## INFORMATION SUPPLIED
════════════════
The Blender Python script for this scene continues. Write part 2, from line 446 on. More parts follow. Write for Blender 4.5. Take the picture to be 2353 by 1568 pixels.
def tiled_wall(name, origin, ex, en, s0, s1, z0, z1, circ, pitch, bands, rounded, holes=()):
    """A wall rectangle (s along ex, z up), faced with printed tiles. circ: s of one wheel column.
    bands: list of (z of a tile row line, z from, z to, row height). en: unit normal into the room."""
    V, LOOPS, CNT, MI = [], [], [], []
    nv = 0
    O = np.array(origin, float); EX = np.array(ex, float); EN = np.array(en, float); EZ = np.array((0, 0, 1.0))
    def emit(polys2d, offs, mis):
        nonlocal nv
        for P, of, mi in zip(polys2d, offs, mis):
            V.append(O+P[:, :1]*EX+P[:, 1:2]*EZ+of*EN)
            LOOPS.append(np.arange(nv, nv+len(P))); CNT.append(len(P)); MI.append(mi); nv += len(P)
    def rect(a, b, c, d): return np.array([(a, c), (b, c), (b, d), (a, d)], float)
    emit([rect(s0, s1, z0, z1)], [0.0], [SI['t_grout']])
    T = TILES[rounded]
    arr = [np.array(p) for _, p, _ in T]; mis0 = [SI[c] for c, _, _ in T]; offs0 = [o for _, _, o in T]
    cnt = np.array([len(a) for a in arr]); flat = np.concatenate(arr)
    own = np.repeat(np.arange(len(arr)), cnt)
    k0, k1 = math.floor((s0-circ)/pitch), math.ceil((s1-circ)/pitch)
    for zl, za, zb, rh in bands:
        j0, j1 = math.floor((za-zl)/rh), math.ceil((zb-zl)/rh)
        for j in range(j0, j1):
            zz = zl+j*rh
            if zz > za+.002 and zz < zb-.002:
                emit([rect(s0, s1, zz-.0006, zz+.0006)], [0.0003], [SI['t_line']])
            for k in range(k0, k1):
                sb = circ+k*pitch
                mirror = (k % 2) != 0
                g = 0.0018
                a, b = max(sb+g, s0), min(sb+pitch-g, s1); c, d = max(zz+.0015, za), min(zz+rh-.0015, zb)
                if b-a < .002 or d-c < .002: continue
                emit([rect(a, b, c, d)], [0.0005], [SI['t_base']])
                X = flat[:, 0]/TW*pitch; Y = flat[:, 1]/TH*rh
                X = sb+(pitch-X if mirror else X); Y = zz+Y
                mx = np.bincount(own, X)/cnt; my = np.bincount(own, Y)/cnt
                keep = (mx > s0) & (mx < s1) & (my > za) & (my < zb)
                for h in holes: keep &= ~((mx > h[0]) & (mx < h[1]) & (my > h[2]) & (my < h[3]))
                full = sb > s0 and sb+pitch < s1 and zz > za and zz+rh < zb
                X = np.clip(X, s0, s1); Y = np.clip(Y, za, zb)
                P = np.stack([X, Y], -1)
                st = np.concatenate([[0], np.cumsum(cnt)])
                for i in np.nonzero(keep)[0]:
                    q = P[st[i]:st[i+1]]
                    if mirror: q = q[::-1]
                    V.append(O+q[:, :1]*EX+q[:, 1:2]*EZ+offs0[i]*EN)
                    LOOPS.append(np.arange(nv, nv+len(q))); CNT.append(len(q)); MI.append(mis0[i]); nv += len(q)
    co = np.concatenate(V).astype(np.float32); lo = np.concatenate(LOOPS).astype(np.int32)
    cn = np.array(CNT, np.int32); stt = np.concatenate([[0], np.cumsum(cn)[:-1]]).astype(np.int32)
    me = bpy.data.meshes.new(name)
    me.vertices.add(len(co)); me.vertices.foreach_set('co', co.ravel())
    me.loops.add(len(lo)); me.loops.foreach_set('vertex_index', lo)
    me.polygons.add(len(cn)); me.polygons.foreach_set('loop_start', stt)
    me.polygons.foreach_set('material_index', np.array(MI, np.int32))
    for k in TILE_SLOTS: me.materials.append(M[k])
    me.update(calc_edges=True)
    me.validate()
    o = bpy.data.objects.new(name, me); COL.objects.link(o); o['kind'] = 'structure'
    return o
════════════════
Every line of the data above should be copied exactly.

## RIGHT ANSWER
The Blender Python script for this scene continues. Write part 2, from line 446 on. More parts follow. Write for Blender 4.5. Take the picture to be 2353 by 1568 pixels.
def tiled_wall(name, origin, ex, en, s0, s1, z0, z1, circ, pitch, bands, rounded, holes=()):
    """A wall rectangle (s along ex, z up), faced with printed tiles. circ: s of one wheel column.
    bands: list of (z of a tile row line, z from, z to, row height). en: unit normal into the room."""
    V, LOOPS, CNT, MI = [], [], [], []
    nv = 0
    O = np.array(origin, float); EX = np.array(ex, float); EN = np.array(en, float); EZ = np.array((0, 0, 1.0))
    def emit(polys2d, offs, mis):
        nonlocal nv
        for P, of, mi in zip(polys2d, offs, mis):
            V.append(O+P[:, :1]*EX+P[:, 1:2]*EZ+of*EN)
            LOOPS.append(np.arange(nv, nv+len(P))); CNT.append(len(P)); MI.append(mi); nv += len(P)
    def rect(a, b, c, d): return np.array([(a, c), (b, c), (b, d), (a, d)], float)
    emit([rect(s0, s1, z0, z1)], [0.0], [SI['t_grout']])
    T = TILES[rounded]
    arr = [np.array(p) for _, p, _ in T]; mis0 = [SI[c] for c, _, _ in T]; offs0 = [o for _, _, o in T]
    cnt = np.array([len(a) for a in arr]); flat = np.concatenate(arr)
    own = np.repeat(np.arange(len(arr)), cnt)
    k0, k1 = math.floor((s0-circ)/pitch), math.ceil((s1-circ)/pitch)
    for zl, za, zb, rh in bands:
        j0, j1 = math.floor((za-zl)/rh), math.ceil((zb-zl)/rh)
        for j in range(j0, j1):
            zz = zl+j*rh
            if zz > za+.002 and zz < zb-.002:
                emit([rect(s0, s1, zz-.0006, zz+.0006)], [0.0003], [SI['t_line']])
            for k in range(k0, k1):
                sb = circ+k*pitch
                mirror = (k % 2) != 0
                g = 0.0018
                a, b = max(sb+g, s0), min(sb+pitch-g, s1); c, d = max(zz+.0015, za), min(zz+rh-.0015, zb)
                if b-a < .002 or d-c < .002: continue
                emit([rect(a, b, c, d)], [0.0005], [SI['t_base']])
                X = flat[:, 0]/TW*pitch; Y = flat[:, 1]/TH*rh
                X = sb+(pitch-X if mirror else X); Y = zz+Y
                mx = np.bincount(own, X)/cnt; my = np.bincount(own, Y)/cnt
                keep = (mx > s0) & (mx < s1) & (my > za) & (my < zb)
                for h in holes: keep &= ~((mx > h[0]) & (mx < h[1]) & (my > h[2]) & (my < h[3]))
                full = sb > s0 and sb+pitch < s1 and zz > za and zz+rh < zb
                X = np.clip(X, s0, s1); Y = np.clip(Y, za, zb)
                P = np.stack([X, Y], -1)
                st = np.concatenate([[0], np.cumsum(cnt)])
                for i in np.nonzero(keep)[0]:
                    q = P[st[i]:st[i+1]]
                    if mirror: q = q[::-1]
                    V.append(O+q[:, :1]*EX+q[:, 1:2]*EZ+offs0[i]*EN)
                    LOOPS.append(np.arange(nv, nv+len(q))); CNT.append(len(q)); MI.append(mis0[i]); nv += len(q)
    co = np.concatenate(V).astype(np.float32); lo = np.concatenate(LOOPS).astype(np.int32)
    cn = np.array(CNT, np.int32); stt = np.concatenate([[0], np.cumsum(cn)[:-1]]).astype(np.int32)
    me = bpy.data.meshes.new(name)
    me.vertices.add(len(co)); me.vertices.foreach_set('co', co.ravel())
    me.loops.add(len(lo)); me.loops.foreach_set('vertex_index', lo)
    me.polygons.add(len(cn)); me.polygons.foreach_set('loop_start', stt)
    me.polygons.foreach_set('material_index', np.array(MI, np.int32))
    for k in TILE_SLOTS: me.materials.append(M[k])
    me.update(calc_edges=True)
    me.validate()
    o = bpy.data.objects.new(name, me); COL.objects.link(o); o['kind'] = 'structure'
    return o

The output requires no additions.